Ohio was admitted to the Union on 1 March 1803, as the 17th state.

III

(Battleship No. 12: displacement 12,723; length 393'10"; beam 72'3"; draft 23'10"; speed 18 knots; complement 561; armament 4 12-inch, 16 6-inch, 6 3-inch, 8 3-pounders, 6 1-pounders, 2 .30 cal. machine guns; class Maine)

The third Ohio (Battleship No. 12) was laid down on 22 April 1899 by Union Iron Works, San Francisco, Calif.; launched on 18 May 1901. sponsored by Miss Helen Deschler; and commissioned on 4 October 1904, Capt. Leavitt C. Logan in command.

Designated flagship of the Asiatic Fleet, Ohio departed San Francisco on 1 April 1905 for Manila, Philippines, where she embarked the party of Secretary of War William H. Taft, which included Alice Roosevelt, the President's daughter. She conducted this party on much of its Far Eastern tour of inspection, and continued the cruise in Japanese, Chinese, and Philippine waters until returning to the United States in 1907.

Ohio sailed out of Hampton Roads, Va., on 16 December 1907 with the battleships of the Atlantic Fleet. Guns crashed a salute to President Theodore Roosevelt while he reviewed the Great White Fleet as it began the cruise around the world.

Commanded by Rear Adm. Robley D. Evans, and later, Rear Adm. Charles S. Sperry, the fleet made calls on the east and west coasts of South America, rounding the Horn in between, en route to San Francisco. On 7 July 1908, Ohio and her sisters shaped their course west to the Hawaiian Islands, New Zealand, and Australia. On each visit the American ships were welcomed with great enthusiasm, but none of their ports of call received them with such enthusiastic friendliness as Tōkyō, Japan, where they anchored on 18 October. The fleet's presence in Japanese waters, symbolized both American friendship and strength, and helped to ease dangerously strained relations between the two countries.

The fleet put in at Xiamen (Amoy), China, returned to Yokohama, held target practice in the Philippines, and made for home on 1 December. After steaming through the Suez Canal on 4 January 1909, the ships made Mediterranean calls, before anchoring in Hampton Roads on 22 February.

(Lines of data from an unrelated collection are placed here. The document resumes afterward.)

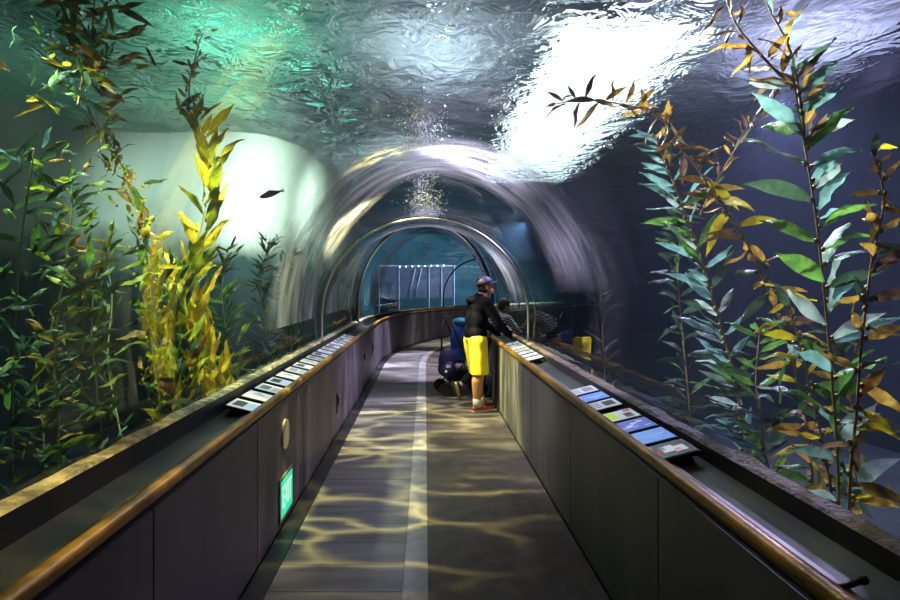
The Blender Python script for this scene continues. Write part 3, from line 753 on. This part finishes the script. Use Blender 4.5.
# added underwater fill on the left side
kelp('tall yellow kelp with pointed blades against the pale glow', [(222, 410, 5.4), (205, 370, 5.4), (192, 330, 5.4), (188, 290, 5.4), (196, 250, 5.4), (206, 205, 5.4), (212, 165, 5.45), (202, 130, 5.5), (188, 108, 5.6)], 34, .32, .095,
     [(L_YEL, 4), (L_LIME, 4)], [(.55, .85), (-.6, .75), (.7, .65)], 31, G_L, spread=.2, droop=.05, stem_mat='stipe_g')
kelp('dense bright yellow kelp trunk glowing in the light by the left ledge', [(226, 420, 5.2), (212, 385, 5.2), (198, 350, 5.2), (186, 315, 5.2), (180, 280, 5.2)], 60, .26, .09, [(L_YEL, 6), (L_LIME, 1)], [(-.5, .9), (.1, 1), (-.2, 1)], 32, G_L, spread=.2, jit=.03, droop=0, bladder=False)
kelp('ochre kelp with small clustered blades, left of the tall yellow kelp', [(165, 440, 4.7), (158, 390, 4.7), (150, 330, 4.7), (150, 280, 4.7), (142, 235, 4.7), (130, 190, 4.75), (115, 155, 4.8), (96, 122, 4.9)], 74, .19, .06,
     [(L_YEL, 2), (L_LIME, 4), (L_AMB, 3), (L_GREEN, 2)], [(-.6, .4), (.6, .6), (.1, .9), (-.7, .1)], 33, G_L, spread=.45, jit=.02, stem_mat='stipe_g')
kelp('olive kelp thicket standing low between ochre and yellow kelp', [(188, 430, 4.9), (178, 395, 4.9), (172, 350, 4.9), (166, 300, 4.9), (170, 262, 4.9)], 46, .26, .065, [(L_LIME, 3), (L_GREEN, 4), (L_AMB, 1)], [(.35, .9), (-.5, .8)], 34, G_L, spread=.3, jit=.03, droop=.05, bladder=False, stem_mat='stipe_g')
kelp('feathery green kelp right of the tall yellow kelp', [(236, 410, 6.2), (232, 370, 6.2), (226, 330, 6.2), (222, 290, 6.2), (228, 250, 6.3)], 46, .25, .05, [(L_GREEN, 4), (L_LIME, 2)], [(.85, .4), (-.8, .4), (.7, .6)], 35, G_L, spread=.2, bladder=False, stem_mat='stipe_g')
kelp('fine pale green kelp close to the distant tunnel rock', [(268, 370, 7.6), (266, 335, 7.6), (262, 300, 7.6), (262, 270, 7.6), (270, 238, 7.6)], 56, .24, .045, [(L_GREEN, 2), (L_TEAL, 2), (L_LIME, 1)], [(.7, .6), (-.7, .5)], 36, G_L, spread=.35, bladder=False, stem_mat='stipe_g')
kelp('bushy dull green kelp beside the pale painted reflection', [(292, 355, 8.0), (290, 325, 8.0), (284, 290, 8.0), (286, 255, 8.0)], 46, .26, .05, [(L_DARK, 3), (L_GREEN, 2)], [(.6, .7), (-.6, .7)], 37, G_L, spread=.35, bladder=False, stem_mat='stipe_g')
kelp('kelp canopy of green and amber blades hanging at the upper left', [(78, 105, 4.4), (84, 70, 4.4), (92, 30, 4.4), (96, -20, 4.4)], 74, .2, .05, [(L_LIME, 3), (L_AMB, 3), (L_GREEN, 3), (L_YEL, 1)], [(-.8, .25), (.8, -.35), (-.6, .5), (.7, .1)], 38, G_L, spread=.35, jit=.12, bladder=False, root=False)
kelp('thin amber kelp tip above the tall yellow kelp', [(188, 112, 5.6), (190, 80, 5.6), (196, 55, 5.7), (204, 25, 5.8)], 16, .14, .04, [(L_AMB, 3), (L_LIME, 1)], [(-.6, .5), (.6, .4)], 39, G_L, bladder=False, root=False)
kelp('dark kelp with green tipped blades, first from the left edge', [(15, 560, 3.4), (12, 440, 3.4), (14, 340, 3.4), (20, 250, 3.4), (30, 180, 3.45), (34, 150, 3.5)], 50, .2, .045, [(L_GREEN, 3), (L_TEAL, 2), (L_DARK, 4), (L_LIME, 1)], [(.8, .45), (-.8, .3), (.7, .2)], 40, G_L, spread=.3, jit=.06, bladder=False, stem_mat='stipe_g')
kelp('leafy kelp with bright leaf tips, second from the left edge', [(62, 520, 3.8), (58, 420, 3.8), (56, 340, 3.8), (64, 270, 3.8), (72, 210, 3.85), (70, 160, 3.9)], 66, .2, .048, [(L_GREEN, 3), (L_LIME, 3), (L_DARK, 3), (L_AMB, 1)], [(.8, .4), (-.8, .35), (.6, .7)], 41, G_L, spread=.35, jit=.06, bladder=False, stem_mat='stipe_g')
kelp('kelp with lit green blades fanning right, third from the left edge', [(104, 480, 4.1), (98, 400, 4.1), (92, 330, 4.1), (96, 280, 4.1), (104, 240, 4.1)], 40, .22, .05, [(L_GREEN, 4), (L_LIME, 3), (L_AMB, 1)], [(.9, .35), (.7, .5), (-.7, .3)], 42, G_L, spread=.25, jit=.05, bladder=False, stem_mat='stipe_g')
kelp('low dark kelp on the tank floor at the lower left', [(40, 520, 4.6), (44, 440, 4.6), (36, 380, 4.6), (40, 330, 4.6)], 40, .26, .055, [(L_DARK, 4), (L_AMB, 1), (L_LIME, 1)], [(.7, .4), (-.7, .4)], 43, G_L, spread=.4, jit=.08, bladder=False, stem_mat='stipe_g')
kelp('wispy blue green strand between the third and the ochre kelp', [(128, 470, 5.6), (118, 420, 5.6), (108, 360, 5.6), (112, 300, 5.6), (106, 260, 5.6)], 20, .22, .03, [(L_TEAL, 3), (L_DARK, 2)], [(.3, .9), (-.4, .8)], 44, G_L, spread=.25, bladder=False, stem_mat='stipe_g')

# ------------------------------------------------------------------ fish, starfish, crown reflections as specks
def fish(label, p, L, rz, tilt, col):
    t = thing('fish', label, 'fish', p, rz)
    t.rotation_euler = (0, tilt, rz)
    bm = bmesh.new()
    prof = [(-.5, .012), (-.46, .05), (-.38, .085), (-.2, .12), (0, .125), (.2, .095), (.36, .05), (.44, .03)]
    rings = []
    for x, r in prof: rings.append([bm.verts.new((x * L, math.cos(2 * PI * k / 10) * r * L * .5, math.sin(2 * PI * k / 10) * r * L)) for k in range(10)])
    for a, b in zip(rings, rings[1:]):
        for k in range(10): bm.faces.new((a[k], a[(k + 1) % 10], b[(k + 1) % 10], b[k]))
    bm.faces.new(rings[0]); bm.faces.new(rings[-1])
    obj('body', bm, col, t, True)
    bm = bmesh.new(); a = [bm.verts.new(Vector(v) * L) for v in ((.42, .006, 0), (.56, .006, .09), (.53, .006, 0), (.56, .006, -.09), (.42, -.006, 0), (.56, -.006, .09), (.53, -.006, 0), (.56, -.006, -.09))]
    bm.faces.new((a[0], a[1], a[2])); bm.faces.new((a[0], a[2], a[3])); bm.faces.new((a[6], a[5], a[4])); bm.faces.new((a[7], a[6], a[4]))
    for i, j in ((0, 1), (1, 2), (2, 3), (3, 0)): bm.faces.new((a[i], a[j], a[j + 4], a[i + 4]))
    obj('tail_fin', bm, col, t)
    bm = bmesh.new(); a = [bm.verts.new(Vector((x, y, z)) * L) for y in (.006, -.006) for x, z in ((-.2, .11), (-.05, .19), (.2, .10))]
    bm.faces.new(a[:3]); bm.faces.new(a[3:][::-1])
    for i, j in ((0, 1), (1, 2), (2, 0)): bm.faces.new((a[i], a[j], a[j + 3], a[i + 3]))
    obj('dorsal_fin', bm, col, t)
    for sy in (-1, 1):
        bm = bmesh.new(); ell(bm, (-.42 * L, sy * .032 * L, .02 * L), .012 * L, seg=8); obj('eye', bm, M['dark'], t)
    return t
M['fish'] = pbr('fish grey', (.10, .13, .13), .4)
M['fish_blue'] = pbr('fish blue', (.05, .12, .6), .4)
fish('small grey fish swimming across the pale glow at left', at(271, 194, 6.0), .24, R(4), R(-17), M['fish'])
M['orange'] = pbr('orange', (.75, .26, .06), .6, bump=.4, bscale=60)
t = thing('starfish', 'small orange starfish on the outside of the right kerb', 'starfish', at(590, 379, 5.0) + Vector((.02, 0, 0)))
bm = bmesh.new()
ell(bm, (0, 0, 0), (.018, .012, .018))
for k in range(5):
    a = PI / 2 + k * 2 * PI / 5; L_ = .085 if k == 0 else .045
    tube(bm, [(0, 0, 0), (math.cos(a) * L_ * .6, 0, math.sin(a) * L_ * .6), (math.cos(a) * L_, 0, math.sin(a) * L_)], [.016, .011, .004], 8)
obj('body', bm, M['orange'], t, True)
tb = bmesh.new(); bmesh.ops.create_icosphere(tb, subdivisions=1, radius=1); tb.verts.ensure_lookup_table()
TV = [v.co.copy() for v in tb.verts]; TF = [[v.index for v in f.verts] for f in tb.faces]; tb.free()
bm = bmesh.new(); rnd = random.Random(5)  # white specks stand in for the rippled surface's reflection along the crown
for k in range(4200):
    s = rnd.uniform(4.2, 12.5)
    th = PI / 2 + rnd.gauss(0, .075)
    p = arch_pt(s, th, rnd.uniform(.06, .22) if rnd.random() < .85 else rnd.uniform(.06, .5))
    r = rnd.uniform(.003, .0075)
    vv = [bm.verts.new(p + c * r) for c in TV]
    for f in TF: bm.faces.new([vv[q] for q in f])
M['post'] = pbr('post grey', (.11, .10, .12), .6)
M['bubble'] = leaf_mat('bubble', (.95, .95, 1), (.9, .9, .95), .6)  # white of the specks standing in for reflections along the crown
tag(obj('crown_sparkle', bm, M['bubble'], smooth=True), 'stream of white specks standing in for reflections along the tunnel crown', 'sparkle', kind='stuff')

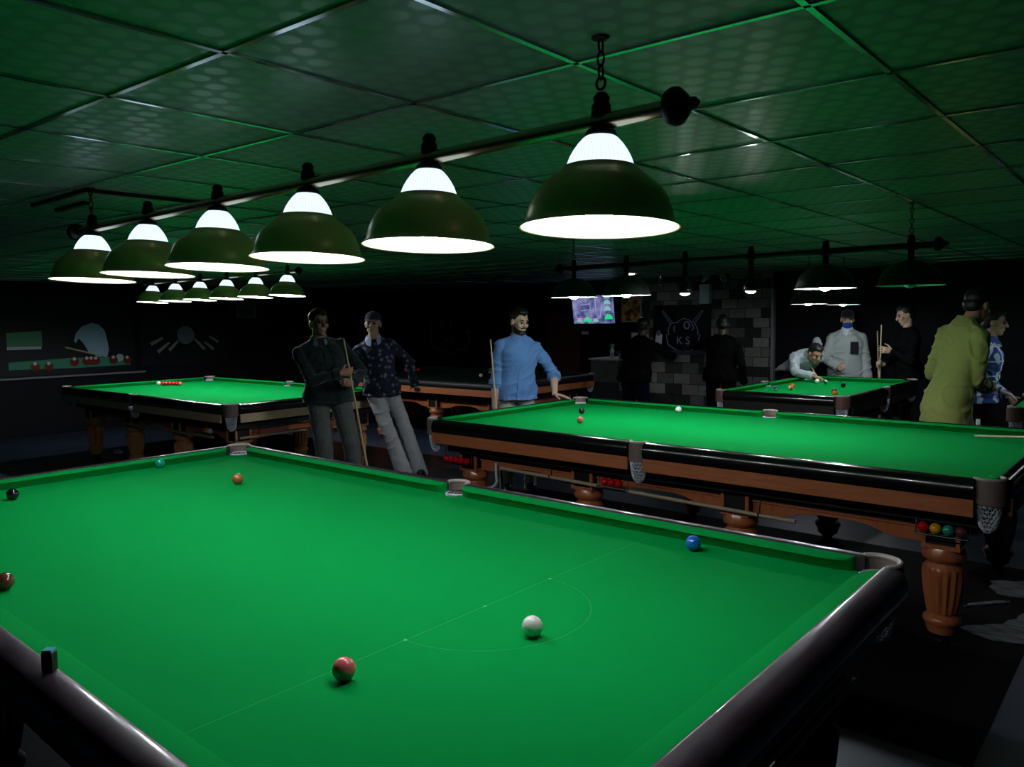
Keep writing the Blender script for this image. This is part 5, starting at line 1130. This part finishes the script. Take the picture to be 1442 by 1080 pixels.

Ohio sailed on to New York, her home port for the next four years during duty training men of the New York Naval Militia and performing general service with the Atlantic Fleet.

In 1914 she sailed to the Gulf of Mexico to join in the patrol off Vera Cruz, protecting U.S. interests endangered by Mexican political turmoil. Ohio returned north in the summer for a Naval Academy midshipmen cruise, then joined the Reserve Fleet at Philadelphia, Pa., recommissioning for each of the next two summers' midshipmen cruises, 1915 and 1916.

Soon after the United States entered World War I, Ohio recommissioned on 24 April 1917. Throughout the war, she operated out of Norfolk, training crews for the expanding fleet, taking part in battleship maneuvers. She arrived at Philadelphia on 28 November 1918; was placed in reserve there on 7 January 1919; reclassified to BB-12 on 17 July 1920; decommissioned and stricken on 31 May 1922; and sold for scrapping on 24 March 1923.

A fourth Ohio (BB-68) was authorized on 19 July 1940, and her construction assigned to the Philadelphia Navy Yard. Construction was cancelled on 21 July 1943.